• What you should do
Copy verbatim the material from its first line to the line that holds "renderer.shadowMap.enabled = true;", including that line.

• Given material
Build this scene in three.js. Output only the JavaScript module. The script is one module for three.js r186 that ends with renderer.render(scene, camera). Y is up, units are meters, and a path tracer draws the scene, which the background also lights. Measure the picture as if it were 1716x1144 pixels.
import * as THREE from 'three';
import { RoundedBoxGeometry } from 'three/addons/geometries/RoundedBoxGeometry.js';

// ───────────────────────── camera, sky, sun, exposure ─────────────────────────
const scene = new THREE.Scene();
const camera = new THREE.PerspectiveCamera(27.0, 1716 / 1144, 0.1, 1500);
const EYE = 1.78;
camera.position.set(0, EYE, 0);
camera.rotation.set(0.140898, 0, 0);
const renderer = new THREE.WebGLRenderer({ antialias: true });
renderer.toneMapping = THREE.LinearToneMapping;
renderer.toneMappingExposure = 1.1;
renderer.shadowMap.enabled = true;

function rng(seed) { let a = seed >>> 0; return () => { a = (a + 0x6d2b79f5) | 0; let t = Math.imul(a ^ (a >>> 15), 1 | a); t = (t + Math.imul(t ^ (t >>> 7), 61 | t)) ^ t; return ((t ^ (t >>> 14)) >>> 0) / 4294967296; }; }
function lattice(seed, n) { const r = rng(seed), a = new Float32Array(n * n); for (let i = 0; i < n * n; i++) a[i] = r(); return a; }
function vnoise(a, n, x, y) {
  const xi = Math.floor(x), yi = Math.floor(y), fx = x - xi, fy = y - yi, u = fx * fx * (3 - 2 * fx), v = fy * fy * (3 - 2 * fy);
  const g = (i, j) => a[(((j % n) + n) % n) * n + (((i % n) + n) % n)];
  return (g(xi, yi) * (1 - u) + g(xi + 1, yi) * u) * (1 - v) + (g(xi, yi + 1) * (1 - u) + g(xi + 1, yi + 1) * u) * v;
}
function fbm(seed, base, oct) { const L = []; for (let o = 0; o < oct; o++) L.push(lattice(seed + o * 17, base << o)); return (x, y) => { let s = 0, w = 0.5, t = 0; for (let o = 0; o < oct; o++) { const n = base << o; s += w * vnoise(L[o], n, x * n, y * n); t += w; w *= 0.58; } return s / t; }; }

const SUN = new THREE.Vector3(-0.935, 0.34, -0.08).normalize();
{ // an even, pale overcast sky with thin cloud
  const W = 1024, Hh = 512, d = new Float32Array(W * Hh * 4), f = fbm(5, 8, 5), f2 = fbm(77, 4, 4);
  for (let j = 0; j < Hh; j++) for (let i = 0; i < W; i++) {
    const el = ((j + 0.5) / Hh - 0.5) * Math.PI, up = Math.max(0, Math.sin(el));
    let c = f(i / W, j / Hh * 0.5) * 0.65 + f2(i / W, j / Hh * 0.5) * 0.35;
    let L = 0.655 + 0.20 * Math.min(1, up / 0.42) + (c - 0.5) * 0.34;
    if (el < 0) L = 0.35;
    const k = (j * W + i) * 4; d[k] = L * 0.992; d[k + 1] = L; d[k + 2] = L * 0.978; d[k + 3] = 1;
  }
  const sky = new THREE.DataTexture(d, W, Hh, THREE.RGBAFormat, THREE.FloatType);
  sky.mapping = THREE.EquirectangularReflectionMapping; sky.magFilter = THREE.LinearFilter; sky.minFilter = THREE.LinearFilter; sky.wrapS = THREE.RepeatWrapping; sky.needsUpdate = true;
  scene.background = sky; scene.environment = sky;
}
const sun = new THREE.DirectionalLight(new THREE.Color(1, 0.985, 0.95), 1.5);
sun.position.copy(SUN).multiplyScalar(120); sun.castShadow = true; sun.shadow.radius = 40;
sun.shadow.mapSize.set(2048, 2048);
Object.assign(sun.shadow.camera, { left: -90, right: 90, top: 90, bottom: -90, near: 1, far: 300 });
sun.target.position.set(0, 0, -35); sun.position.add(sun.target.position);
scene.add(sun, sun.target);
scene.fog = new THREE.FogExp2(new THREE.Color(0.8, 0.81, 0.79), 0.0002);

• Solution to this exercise
Build this scene in three.js. Output only the JavaScript module. The script is one module for three.js r186 that ends with renderer.render(scene, camera). Y is up, units are meters, and a path tracer draws the scene, which the background also lights. Measure the picture as if it were 1716x1144 pixels.
import * as THREE from 'three';
import { RoundedBoxGeometry } from 'three/addons/geometries/RoundedBoxGeometry.js';

// ───────────────────────── camera, sky, sun, exposure ─────────────────────────
const scene = new THREE.Scene();
const camera = new THREE.PerspectiveCamera(27.0, 1716 / 1144, 0.1, 1500);
const EYE = 1.78;
camera.position.set(0, EYE, 0);
camera.rotation.set(0.140898, 0, 0);
const renderer = new THREE.WebGLRenderer({ antialias: true });
renderer.toneMapping = THREE.LinearToneMapping;
renderer.toneMappingExposure = 1.1;
renderer.shadowMap.enabled = true;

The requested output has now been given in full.